Hendrik van Rooyen wrote:

Terry Reedy:

Which essentially is the bytearray type of 3.0.

How does it differ from plain old array.array(b,”The quick brown fox”)?

The typecode must be quoted as 'b'.
In 3.0, strings become unicode, so an added b prefix is needed.
>>> import array
>>> a = array.array('b', b'fox')
>>> b=bytearray(b'fox')

As to your question: the underlying implementation of bytearrays is based on that of array('b')s. Bytearrays are built in so no import is needed.

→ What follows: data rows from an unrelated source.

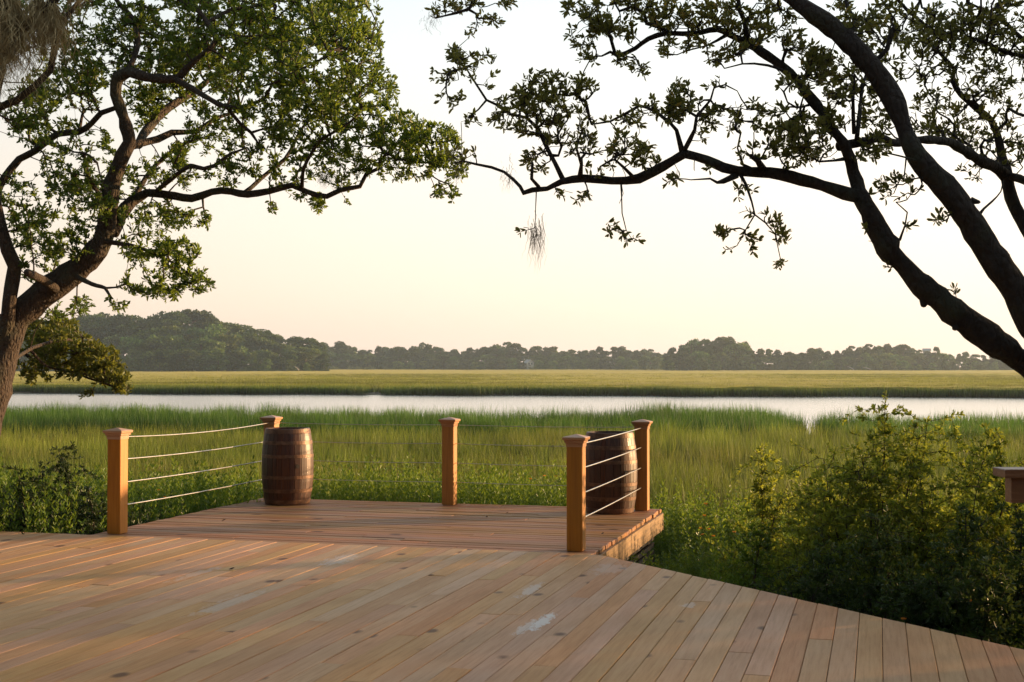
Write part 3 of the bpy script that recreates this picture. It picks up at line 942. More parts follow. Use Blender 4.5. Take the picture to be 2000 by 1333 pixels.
# fascia board on the right side: object x axis along the board
L = PU1 - U_E - .02
b = MB(); b.box(-L / 2, L / 2, -.045, 0, -.235, -.043)
b.build('fascia_board', M['fascia'], plat, (PV1 - .014 + 5 + 0, (U_E + PU1) / 2 - 13.4, 0), PI / 2)
b = MB(); b.box(-L / 2, L / 2, 0, .045, -.235, -.043)
b.build('fascia_board', M['fascia'], plat, (PV0 + .014 + 5, (U_E + PU1) / 2 - 13.4, 0), PI / 2)
pbox('fascia_board', PV0 + .06, PV1 - .03, PU1 - .06, PU1 - .015, -.235, -.043, M['fascia'])
for k in range(9):
    a = PV0 + .4 + k * .55
    pbox('joist', a, a + .045, U_E + .02, PU1 - .07, -.23, -.043, M['frame'])
for (pv, pu) in ((PV0 + .1, U_E + .1), (PV0 + .1, PU1 - .3), (-5, PU1 - .3), (PV1 - .24, U_E + .1), (PV1 - .24, PU1 - .3), (-5, U_E + .1)):
    pbox('support_post', pv, pv + .14, pu, pu + .14, -2.0, -.24, M['frame'])
for k in range(9):     # slatted skirt on the right, in the shade under the boards
    z = -.29 - k * .085
    pbox('skirt_slat', PV1 - .085, PV1 - .062, U_E + .05, PU1 - .1, z - .05, z, M['frame'])

# ------------------------------------------------------------------ railing
A, HP = .0725, 1.038
rail = empty('cable_railing', uv(13.4, -5, 0)); rail.rotation_euler = (0, 0, -PHI)
tag(rail, 'railing of square cedar posts strung with steel cables round the platform', 'railing')
U0, U1, VL, VR = 11.64, 15.087, -7.2465, -2.6104
pm = MB(); pm.sq([(A, 0.001), (A, HP - .085)], .006)
post_mesh = mesh('post', pm.v, pm.f, M['post'])
cm = MB(); cm.sq([(A + .004, HP - .112), (A + .006, HP - .078), (A + .016, HP - .073), (A + .018, HP - .055), (A + .031, HP - .049), (A + .034, HP - .030), (A + .031, HP - .025), (.006, HP)], .003)
cap_mesh = mesh('post_cap', cm.v, cm.f, M['cap'])
VM = (VL + VR) / 2
for (pv, pu) in ((VL, U0), (VR, U0), (VL, U1), (VM, U1), (VR, U1)):
    p = obj('post', post_mesh, rail, (pv + 5, pu - 13.4, 0)); obj('post_cap', cap_mesh, p)
def cable(v0, u0, v1, u1, z, sag, r=.0042, z1=None):
    z1 = z if z1 is None else z1
    t = np.linspace(0, 1, 15)
    P = np.stack([v0 + (v1 - v0) * t + 5, u0 + (u1 - u0) * t - 13.4, z + (z1 - z) * t - sag * 4 * t * (1 - t)], -1)
    V, Q = tube(P, r, 6)
    obj('cable', fast_mesh('cable', V, Q, M['cable'], smooth=True), rail)
for k, z in enumerate((.945, .722, .492, .265)):
    cable(VL, U0 + A - .003, VL, U1 - A + .003, z, (.035, .022, .015, .012)[k], .006)
    cable(VR, U0 + A - .003, VR, U1 - A + .003, z - .005, .008, .006)
    cable(VL + A - .003, U1, VM - A + .003, U1, z, .010, .0032)
    cable(VM + A - .003, U1, VR - A + .003, U1, z, .010, .0032)

# ------------------------------------------------------------------ barrels
def barrel(px, py_near, label, rot):
    H, RB, RE = .90, .308, .262
    off = py_near - 715.0
    d = F * EYE / off + .26
    X = (px - 1000) / F * d
    o = empty('barrel', (X, d, 0.0), rot)
    tag(o, label, 'barrel')
    def rad(z): t = (z / H) * 2 - 1; return RE + (RB - RE) * (1 - abs(t) ** 2.1)
    ns = 26
    zs = np.linspace(0, H, 11)
    def stave(k, wgt):
        b = MB(); rs = []
        a0, a1 = 0, 2 * PI * wgt
        g_ = .012
        for z in zs:
            r = rad(z); th = .022; ch = 0.004
            rs.append([(r * math.cos(a0 + g_ * .6), r * math.sin(a0 + g_ * .6), z), (((r + .001)) * math.cos(a0 + g_ * 2.2), (r + .001) * math.sin(a0 + g_ * 2.2), z),
                       ((r + .001) * math.cos(a1 - g_ * 2.2), (r + .001) * math.sin(a1 - g_ * 2.2), z), (r * math.cos(a1 - g_ * .6), r * math.sin(a1 - g_ * .6), z),
                       ((r - .004) * math.cos(a1 - g_ * .2), (r - .004) * math.sin(a1 - g_ * .2), z),
                       ((r - th) * math.cos(a1), (r - th) * math.sin(a1), z), ((r - th) * math.cos(a0), (r - th) * math.sin(a0), z), ((r - .004) * math.cos(a0 + g_ * .2), (r - .004) * math.sin(a0 + g_ * .2), z)])
        b.rings(rs)
        return mesh('stave', b.v, b.f, M['stave'])
    ws = np.array([random.uniform(.7, 1.3) for _ in range(ns)]); ws /= ws.sum()
    acc = 0
    for k in range(ns):
        obj('stave', stave(k, ws[k]), o, (0, 0, 0), acc * 2 * PI); acc += ws[k]
    for (z, hw) in ((.868, .026), (.735, .022), (.575, .020), (.325, .020), (.165, .022), (.032, .026)):
        b = MB(); rs = []
        for (dz, dr) in ((-hw, .0005), (-hw + .002, .0035), (hw - .002, .0035), (hw, .0005)):
            r = rad(min(H, max(0, z + dz))) + dr
            rs.append([(r * math.cos(a), r * math.sin(a), z + dz) for a in np.linspace(0, 2 * PI, 49)[:-1]])
        b.rings(rs, close=False); h = b.build('hoop', M['hoop'], o, smooth=False)
        q = MB(); ra = rad(z) + .0045
        q.rings([[(ra * math.cos(a0), ra * math.sin(a0), z + dz) for (a0, dz) in ((.9, -.005), (.93, -.005), (.93, .005), (.9, .005))],
                 [((ra + .004) * math.cos(a0), (ra + .004) * math.sin(a0), z + dz) for (a0, dz) in ((.905, -.004), (.925, -.004), (.925, .004), (.905, .004))]])
        q.build('rivet', M['hoop'], h)
    # sunken head made of boards
    r = RE - .022
    nb = 6
    for k in range(nb):
        x0 = -r + 2 * r * k / nb + .001; x1 = -r + 2 * r * (k + 1) / nb - .001
        xs_ = np.linspace(x0, x1, 5); c_ = lambda x: math.sqrt(max(1e-5, r * r - x * x))
        ring = [(x, -c_(x)) for x in xs_] + [(x, c_(x)) for x in xs_[::-1]]
        b = MB(); b.rings([[(p[0], p[1], .835) for p in ring], [(p[0], p[1], .855) for p in ring]])
        b.build('head_board', M['stave_side'], o)
    # bung in the belly
    b = MB(); rb = rad(.46)
    b.rings([[(rb - .004, .026 * math.cos(a), .46 + .026 * math.sin(a)) for a in np.linspace(0, 2 * PI, 13)[:-1]],
             [(rb + .004, .024 * math.cos(a), .46 + .024 * math.sin(a)) for a in np.linspace(0, 2 * PI, 13)[:-1]]])
    bo = b.build('bung', M['bung'], o, (0, 0, 0), R_(-58) - rot)
barrel(562.5, 987, 'whiskey barrel in the left corner, standing clear in front of the railing post', .4)
barrel(1191, 1004.5, 'whiskey barrel in the right corner, seen through the slanting railing cables', 2.3)

# dry leaves on the boards
for k, (px, py, s, w) in enumerate(((434, 1018, .05, 'curled dry leaf on the platform boards near the left edge'), (1174, 1044, .045, 'dry leaf standing up on the boards right of the front right post'),
                              (953, 1010, .05, 'dry leaf lying on the platform boards in front of the centre post'), (988, 1002, .035, 'tiny dry leaf lying near the platform boards\' back edge'),
                              (448, 1113, .05, 'curled dry leaf on the main deck below the left barrel'))):
    d = F * EYE / (py - 715.0); X = (px - 1000) / F * d
    r = .5
    V = [(0, 0, .002), (.35 * s, .22 * s, .2 * s), (.8 * s, .2 * s, .32 * s), (s, 0, .25 * s), (.8 * s, -.2 * s, .28 * s), (.35 * s, -.22 * s, .12 * s), (.5 * s, 0, .05 * s),
         ]
    o = obj('dry_leaf', mesh('dry_leaf', V, [(0, 6, 1), (1, 6, 2), (2, 6, 3), (3, 6, 4), (4, 6, 5), (5, 6, 0)], M['dry_leaf']), None, (X, d, .004), random.random() * 6)
    tag(o, w, 'leaf')

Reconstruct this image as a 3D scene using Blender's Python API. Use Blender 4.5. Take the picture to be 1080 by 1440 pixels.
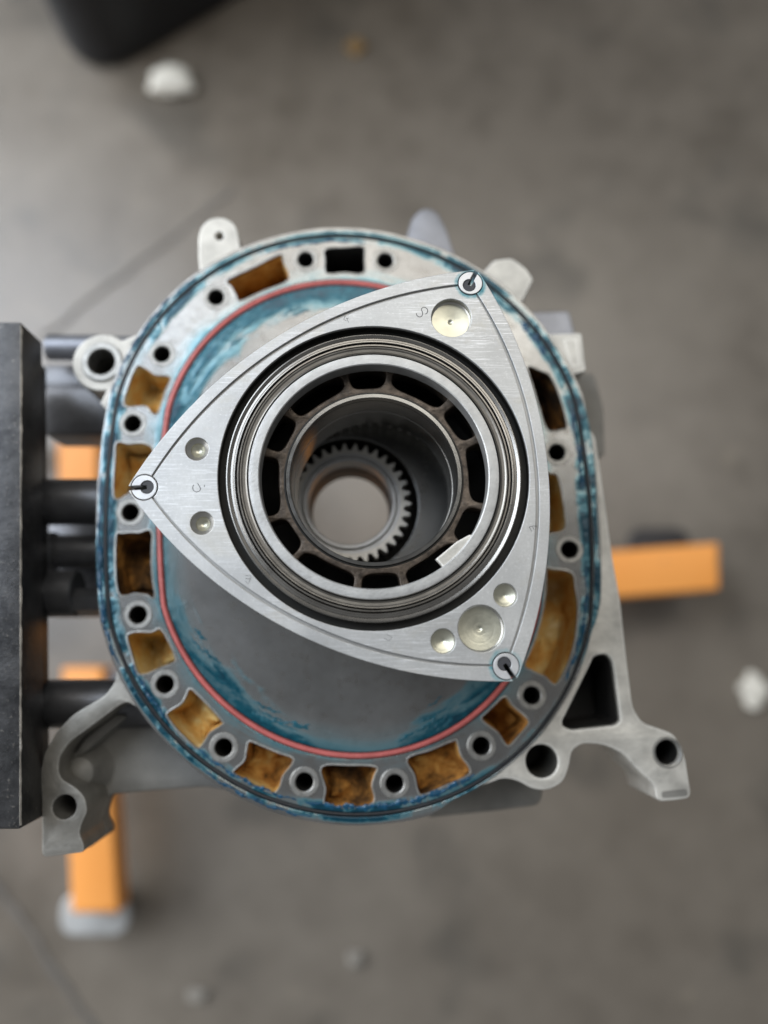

Dir() shows that both have all sequence methods, but arrays also have list methods, while bytearrays also have string/bytes methods.

They have different representations
>>> a
array('b', [102, 111, 120])
>>> b
bytearray(b'fox')

Bytearrays, like lists/arrays, have the __setitem__ method needed to make them mutable via indexing.

>>> a[0]=ord(b'b')
>>> b[0]=ord(b'b')
>>> a
array('b', [98, 111, 120])
>>> b
bytearray(b'box')

Arrays can extend bytearrays but not vice versa.  This may be a glitch.

>>> c = a + b
Traceback (most recent call last):
  File "<pyshell#24>", line 1, in <module>
    c = a + b
TypeError: can only append array (not "bytearray") to array
>>> c = b + a
>>> c
bytearray(b'boxbox')

Either can initialize the other

>>> d = array.array('b',c)
>>> d
array('b', [98, 111, 120, 98, 111, 120])
>>> c=bytearray(d)
>>> c
bytearray(b'boxbox')

So if one does more that the common mutable sequence operations, there is a basis for choosing one or the other.